__What is needed__. Up to and including the line with "COL = SC.collection", return every line from the start of the entries below exactly.

__Records shown__.
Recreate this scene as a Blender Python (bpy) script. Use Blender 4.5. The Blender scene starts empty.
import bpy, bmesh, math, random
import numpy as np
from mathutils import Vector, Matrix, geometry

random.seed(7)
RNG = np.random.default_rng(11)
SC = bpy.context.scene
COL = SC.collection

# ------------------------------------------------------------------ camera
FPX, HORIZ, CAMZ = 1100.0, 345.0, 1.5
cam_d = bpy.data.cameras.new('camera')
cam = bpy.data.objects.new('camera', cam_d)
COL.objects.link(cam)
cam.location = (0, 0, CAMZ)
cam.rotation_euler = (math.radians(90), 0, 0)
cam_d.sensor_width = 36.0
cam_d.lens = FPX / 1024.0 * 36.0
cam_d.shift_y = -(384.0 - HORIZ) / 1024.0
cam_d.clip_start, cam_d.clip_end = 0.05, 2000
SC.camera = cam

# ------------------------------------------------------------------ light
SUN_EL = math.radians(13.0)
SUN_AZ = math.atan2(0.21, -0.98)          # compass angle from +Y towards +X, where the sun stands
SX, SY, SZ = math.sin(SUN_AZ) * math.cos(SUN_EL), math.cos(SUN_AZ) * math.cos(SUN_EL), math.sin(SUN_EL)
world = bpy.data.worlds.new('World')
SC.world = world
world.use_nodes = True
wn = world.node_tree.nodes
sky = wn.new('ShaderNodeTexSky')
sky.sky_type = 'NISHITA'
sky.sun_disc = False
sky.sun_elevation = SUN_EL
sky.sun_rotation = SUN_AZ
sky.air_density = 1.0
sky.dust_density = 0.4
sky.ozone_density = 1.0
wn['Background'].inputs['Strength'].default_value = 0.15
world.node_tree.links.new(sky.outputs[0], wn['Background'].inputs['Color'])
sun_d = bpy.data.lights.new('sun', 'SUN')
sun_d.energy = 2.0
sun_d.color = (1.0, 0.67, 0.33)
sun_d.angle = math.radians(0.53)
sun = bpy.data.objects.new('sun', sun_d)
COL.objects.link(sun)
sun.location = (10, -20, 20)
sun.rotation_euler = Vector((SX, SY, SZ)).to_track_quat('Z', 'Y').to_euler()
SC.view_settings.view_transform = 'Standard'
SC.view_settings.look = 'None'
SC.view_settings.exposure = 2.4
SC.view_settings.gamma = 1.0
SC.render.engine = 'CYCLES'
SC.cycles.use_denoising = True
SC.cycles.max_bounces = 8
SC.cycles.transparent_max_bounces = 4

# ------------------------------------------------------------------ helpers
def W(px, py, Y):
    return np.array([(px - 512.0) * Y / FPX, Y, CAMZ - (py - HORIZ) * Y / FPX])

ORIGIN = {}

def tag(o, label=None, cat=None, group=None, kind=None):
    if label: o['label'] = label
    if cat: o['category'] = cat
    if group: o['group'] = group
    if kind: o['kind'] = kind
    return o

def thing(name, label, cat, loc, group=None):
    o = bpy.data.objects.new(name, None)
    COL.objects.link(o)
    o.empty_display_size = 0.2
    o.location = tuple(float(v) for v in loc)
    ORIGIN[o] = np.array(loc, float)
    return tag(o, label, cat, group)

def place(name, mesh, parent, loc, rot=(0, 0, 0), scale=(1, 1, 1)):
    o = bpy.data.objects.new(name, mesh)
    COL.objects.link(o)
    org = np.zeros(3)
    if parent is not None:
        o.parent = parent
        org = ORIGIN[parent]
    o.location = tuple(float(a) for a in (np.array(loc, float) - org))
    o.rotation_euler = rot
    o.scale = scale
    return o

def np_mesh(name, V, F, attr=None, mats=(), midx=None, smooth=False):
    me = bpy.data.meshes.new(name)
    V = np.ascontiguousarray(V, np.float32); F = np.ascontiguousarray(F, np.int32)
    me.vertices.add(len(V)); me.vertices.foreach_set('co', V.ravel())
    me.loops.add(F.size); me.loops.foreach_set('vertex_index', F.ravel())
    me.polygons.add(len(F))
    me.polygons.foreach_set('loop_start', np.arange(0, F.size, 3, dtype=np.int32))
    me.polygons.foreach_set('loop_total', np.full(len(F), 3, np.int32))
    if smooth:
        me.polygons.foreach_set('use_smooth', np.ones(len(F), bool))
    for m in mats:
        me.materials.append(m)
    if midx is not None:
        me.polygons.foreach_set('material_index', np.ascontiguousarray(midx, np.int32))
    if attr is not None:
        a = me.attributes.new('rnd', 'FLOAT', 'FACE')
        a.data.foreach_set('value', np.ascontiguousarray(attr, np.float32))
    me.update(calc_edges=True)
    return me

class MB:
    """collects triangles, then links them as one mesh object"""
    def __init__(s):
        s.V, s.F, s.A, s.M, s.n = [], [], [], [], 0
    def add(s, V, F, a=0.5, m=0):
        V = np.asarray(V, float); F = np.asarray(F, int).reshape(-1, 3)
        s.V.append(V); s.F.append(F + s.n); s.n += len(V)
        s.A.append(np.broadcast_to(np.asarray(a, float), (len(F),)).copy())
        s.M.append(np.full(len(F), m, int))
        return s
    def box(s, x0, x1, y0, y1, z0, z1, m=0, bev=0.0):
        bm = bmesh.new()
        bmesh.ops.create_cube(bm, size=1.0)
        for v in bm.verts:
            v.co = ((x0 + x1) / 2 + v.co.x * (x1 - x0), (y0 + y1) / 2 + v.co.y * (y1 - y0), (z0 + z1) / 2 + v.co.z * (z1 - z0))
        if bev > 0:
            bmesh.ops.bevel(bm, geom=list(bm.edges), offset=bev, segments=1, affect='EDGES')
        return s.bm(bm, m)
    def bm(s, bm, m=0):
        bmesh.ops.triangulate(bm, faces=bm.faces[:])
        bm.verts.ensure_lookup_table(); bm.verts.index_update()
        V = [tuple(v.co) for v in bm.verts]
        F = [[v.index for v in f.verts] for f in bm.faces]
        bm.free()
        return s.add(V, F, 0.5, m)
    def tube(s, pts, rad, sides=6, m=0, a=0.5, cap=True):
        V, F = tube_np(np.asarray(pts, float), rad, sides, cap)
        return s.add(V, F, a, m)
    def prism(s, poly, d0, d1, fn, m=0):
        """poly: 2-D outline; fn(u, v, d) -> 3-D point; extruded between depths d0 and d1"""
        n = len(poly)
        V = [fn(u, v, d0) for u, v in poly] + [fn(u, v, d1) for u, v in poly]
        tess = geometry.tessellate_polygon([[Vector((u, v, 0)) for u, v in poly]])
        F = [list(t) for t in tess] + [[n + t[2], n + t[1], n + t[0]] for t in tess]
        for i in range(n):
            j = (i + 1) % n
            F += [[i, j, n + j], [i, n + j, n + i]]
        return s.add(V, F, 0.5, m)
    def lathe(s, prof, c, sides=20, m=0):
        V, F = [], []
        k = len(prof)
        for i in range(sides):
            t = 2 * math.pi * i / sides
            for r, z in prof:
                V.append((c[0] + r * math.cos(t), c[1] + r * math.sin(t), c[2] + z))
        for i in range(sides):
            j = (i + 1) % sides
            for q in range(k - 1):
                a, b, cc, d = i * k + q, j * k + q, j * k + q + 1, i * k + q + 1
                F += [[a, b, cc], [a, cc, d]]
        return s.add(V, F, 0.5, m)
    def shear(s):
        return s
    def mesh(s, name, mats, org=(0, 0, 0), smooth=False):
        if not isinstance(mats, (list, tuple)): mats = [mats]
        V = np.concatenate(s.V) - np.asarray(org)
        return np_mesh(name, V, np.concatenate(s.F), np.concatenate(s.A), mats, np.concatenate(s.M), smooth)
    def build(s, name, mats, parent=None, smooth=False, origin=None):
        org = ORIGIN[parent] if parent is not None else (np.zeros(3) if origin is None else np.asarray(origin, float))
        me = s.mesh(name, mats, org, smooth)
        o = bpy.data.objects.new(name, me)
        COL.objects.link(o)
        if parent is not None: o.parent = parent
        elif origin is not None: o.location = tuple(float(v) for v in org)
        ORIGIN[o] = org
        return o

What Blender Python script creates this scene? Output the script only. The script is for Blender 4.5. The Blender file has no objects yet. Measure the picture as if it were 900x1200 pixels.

__Completed exercise__.
Recreate this scene as a Blender Python (bpy) script. Use Blender 4.5. The Blender scene starts empty.
import bpy, bmesh, math, random
import numpy as np
from mathutils import Vector, Matrix, geometry

random.seed(7)
RNG = np.random.default_rng(11)
SC = bpy.context.scene
COL = SC.collection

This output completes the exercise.